Het hof overweegt als volgt.
Uit de stukken en het verhandelde ter zitting in hoger beroep is gebleken dat de verhouding tussen de ouders ernstig verstoord is en dat de communicatie tussen hen vanaf hun uiteengaan medio 2016 zeer moeizaam verloopt. De kinderen zijn in februari 2017 onder toezicht gesteld omdat zorgen bestonden over hun opvoedsituatie. De kinderen werden belast met volwassenenproblematiek, ruzies en communicatieproblemen tussen de ouders. Dit leidde bij [kind a] tot internaliserend en bij [kind c] en [kind b] tot externaliserend (probleem)gedrag. Destijds is geprobeerd hulpverlening in het vrijwillig kader in te zetten, maar dit is niet van de grond gekomen vanwege de houding van de vader en het ontbreken van probleembesef aan zijn zijde.

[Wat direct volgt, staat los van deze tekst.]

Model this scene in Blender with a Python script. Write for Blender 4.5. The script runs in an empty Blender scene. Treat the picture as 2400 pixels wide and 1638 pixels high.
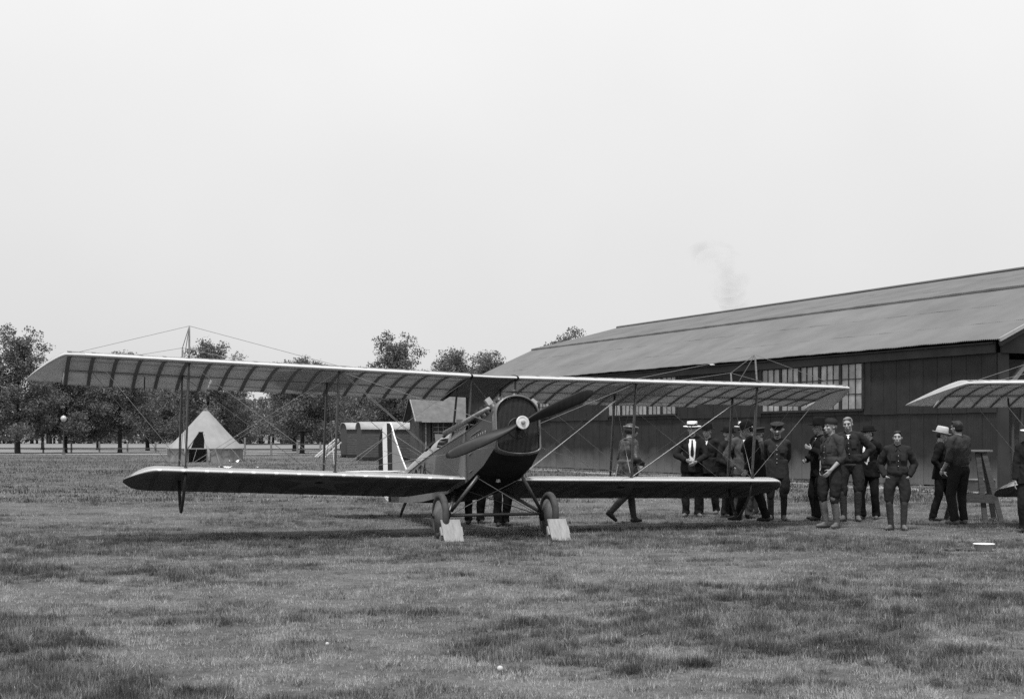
import bpy, bmesh, math, random
import numpy as np
from mathutils import Vector, Matrix, noise as mnoise

random.seed(7)
RNG = np.random.default_rng(11)
SC = bpy.context.scene
COL = SC.collection
R = math.radians

# ------------------------------------------------------------------ camera
CAM_H = 1.516
cam_data = bpy.data.cameras.new('camera')
cam = bpy.data.objects.new('camera', cam_data)
COL.objects.link(cam)
cam.location = (0, 0, CAM_H)
cam.rotation_euler = (R(90), 0, 0)
cam_data.sensor_width = 36.0
cam_data.lens = 36.0 * 3328.8 / 2400.0
cam_data.shift_y = (1020.2 - 819.0) / 2400.0
cam_data.clip_start = 0.1
cam_data.clip_end = 6000
cam_data.dof.use_dof = True
cam_data.dof.focus_distance = 22.0
cam_data.dof.aperture_fstop = 8.0
SC.camera = cam

# ------------------------------------------------------------------ sky and sun
SUN_TO = Vector((-0.10, -0.40, 1.0)).normalized()       # towards the sun
world = bpy.data.worlds.new('World')
SC.world = world
world.use_nodes = True
wn = world.node_tree
wn.nodes.clear()
w_out = wn.nodes.new('ShaderNodeOutputWorld')
w_bg = wn.nodes.new('ShaderNodeBackground')
w_sky = wn.nodes.new('ShaderNodeTexSky')
w_sky.sky_type = 'NISHITA'
w_sky.sun_disc = False
w_sky.sun_elevation = math.asin(SUN_TO.z)
w_sky.sun_rotation = math.atan2(SUN_TO.x, SUN_TO.y)
w_sky.dust_density = 4.0
w_sky.air_density = 1.0
w_bw = wn.nodes.new('ShaderNodeRGBToBW')                # the plate is black and white
w_mix = wn.nodes.new('ShaderNodeMix')
w_mix.data_type = 'RGBA'
w_mix.inputs[0].default_value = 0.86                    # thin bright overcast veil
w_mix.inputs[7].default_value = (8.6, 8.6, 8.6, 1)
w_tc = wn.nodes.new('ShaderNodeTexCoord')
w_noise = wn.nodes.new('ShaderNodeTexNoise')
w_noise.inputs['Scale'].default_value = 1.8
w_noise.inputs['Detail'].default_value = 4
w_ramp = wn.nodes.new('ShaderNodeMapRange')
w_ramp.inputs[1].default_value = 0.3
w_ramp.inputs[2].default_value = 0.7
w_ramp.inputs[3].default_value = 0.91
w_ramp.inputs[4].default_value = 1.05
w_mul = wn.nodes.new('ShaderNodeMix')
w_mul.data_type = 'RGBA'
w_mul.blend_type = 'MULTIPLY'
w_mul.inputs[0].default_value = 1.0
L = wn.links.new
w_sep = wn.nodes.new('ShaderNodeSeparateXYZ')
w_el = wn.nodes.new('ShaderNodeMath')                   # hazy sky: luminance rises with sin(elevation)
w_el.operation = 'MULTIPLY_ADD'
w_el.inputs[1].default_value = 0.85
w_el.inputs[2].default_value = 0.94
w_el.use_clamp = False
w_cl = wn.nodes.new('ShaderNodeMath')
w_cl.operation = 'MAXIMUM'
w_cl.inputs[1].default_value = 0.0
w_m2 = wn.nodes.new('ShaderNodeMath')
w_m2.operation = 'MULTIPLY'
L(w_sky.outputs[0], w_bw.inputs[0])
L(w_bw.outputs[0], w_mix.inputs[6])
L(w_tc.outputs['Generated'], w_noise.inputs['Vector'])
L(w_noise.outputs[0], w_ramp.inputs[0])
L(w_mix.outputs[2], w_mul.inputs[6])
L(w_tc.outputs['Generated'], w_sep.inputs[0])
L(w_sep.outputs[2], w_cl.inputs[0])
L(w_cl.outputs[0], w_el.inputs[0])
L(w_el.outputs[0], w_m2.inputs[0])
L(w_ramp.outputs[0], w_m2.inputs[1])
L(w_m2.outputs[0], w_mul.inputs[7])
L(w_mul.outputs[2], w_bg.inputs[0])
w_bg.inputs[1].default_value = 0.10
L(w_bg.outputs[0], w_out.inputs[0])

sun_d = bpy.data.lights.new('sun', 'SUN')
sun_d.energy = 4.0
sun_d.angle = R(4.0)
sun_d.color = (1, 1, 1)
sun = bpy.data.objects.new('sun', sun_d)
COL.objects.link(sun)
sun.rotation_euler = (-SUN_TO).to_track_quat('-Z', 'Y').to_euler()

SC.view_settings.view_transform = 'Standard'
SC.view_settings.look = 'None'
SC.view_settings.exposure = 0.0
SC.view_settings.gamma = 1.0
SC.view_settings.use_curve_mapping = False
SC.cycles.max_bounces = 8
SC.cycles.use_denoising = False


# ------------------------------------------------------------------ materials
MATS = {}


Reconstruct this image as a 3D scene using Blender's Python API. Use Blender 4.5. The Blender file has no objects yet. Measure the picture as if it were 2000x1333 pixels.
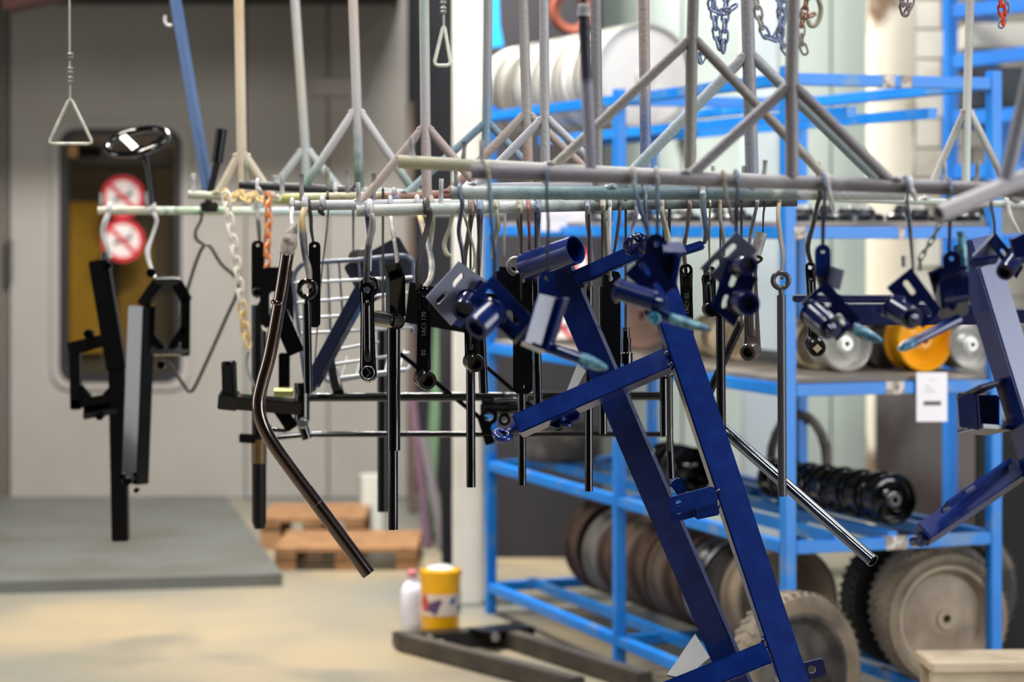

Thans is gebleken dat de communicatie tussen de ouders niet is verbeterd en dat nog steeds ernstige zorgen over de kinderen bestaan. [kind c] heeft problemen met zijn woederegulatie en is volgens de moeder zeer gewelddadig. Hij is onderzocht door Kenter Jeugdzorg, hetgeen heeft geleid tot het advies om hulpverlening voor hem in te zetten in de klas en afzonderlijk bij de vader en de moeder thuis. [kind b] liegt en maakt ruzie met vriendinnen. Zij daagt [kind c] uit, waarop [kind c] fysiek reageert. Daarnaast wil [kind b] graag lief gevonden worden en is zij aanhankelijk en kwetsbaar. [kind a] probeert zich buiten de situatie bij de ouders te houden. Zij gaat haar eigen gang en onttrekt zich aan het gezinsleven. Zij is weinig bij de vader omdat zij zich buitengesloten en genegeerd voelt en zij heeft veel conflicten met de vader.
Waar de moeder de problemen bij de kinderen signaleert, is dit bij de vader niet het geval. Ter zitting in hoger beroep heeft hij desgevraagd verklaard niet in te zien dat de problematische communicatie tussen partijen zijn weerslag op de kinderen heeft. Omdat de GI niet verwacht dat de communicatie tussen partijen in de nabije toekomst zal verbeteren, is zij voornemens hulpverlening op te starten afzonderlijk bij de moeder en bij de vader thuis. Op deze wijze wil de GI de situatie van de kinderen verbeteren zonder dat hiervoor communicatie tussen de ouders noodzakelijk is. De GI heeft ter zitting in hoger beroep verklaard dat de vader reeds te kennen heeft gegeven niet te willen meewerken aan deze door de GI beoogde hulpverlening.
Hiermee is het hof van oordeel dat de zorg die in verband met het wegnemen van de ernstige bedreiging in de ontwikkeling van de kinderen noodzakelijk is, door de ouders op dit moment niet of onvoldoende wordt geaccepteerd. Dat de vader een bepaalde vorm van hulpverlening bij stichting “De Linde” heeft voorgesteld, maakt dit niet anders nu de moeder met deze voorgestelde vorm van hulpverlening niet heeft ingestemd.
Gelet op de belaste voorgeschiedenis en de persoonlijke problematiek van de kinderen in combinatie met de gebrekkige communicatie tussen de ouders en de weigerachtige houding van de vader tegenover de hulpverlening, is het hof met de GI van oordeel dat de gronden voor (verlenging van de) ondertoezichtstelling van de kinderen ten tijde van de bestreden aanwezig waren en thans nog zijn. De stellingen van de man, dat binnen de GI veel wisselingen van gezinsmanagers hebben plaatsgevonden en de communicatie tussen de ouders en de GI stroef verloopt, maken dit, wat daar ook van zij, niet anders Het hof zal de bestreden beschikking bekrachtigen.
De GI heeft ter zitting in hoger beroep verklaard dat de doelen van de ondertoezichtstelling thans zijn het reguleren van de zorgregeling tussen de vader en de kinderen enerzijds en het opstarten van hulpverlening afzonderlijk bij de vader en de moeder thuis en, indien nodig, ook voor de kinderen. Indien deze hulpverlening van de grond komt, ontstaat volgens de GI meer zicht op de situatie waarin de kinderen zich bevinden waardoor een verlenging van de ondertoezichtstelling in de toekomst wellicht niet meer nodig is.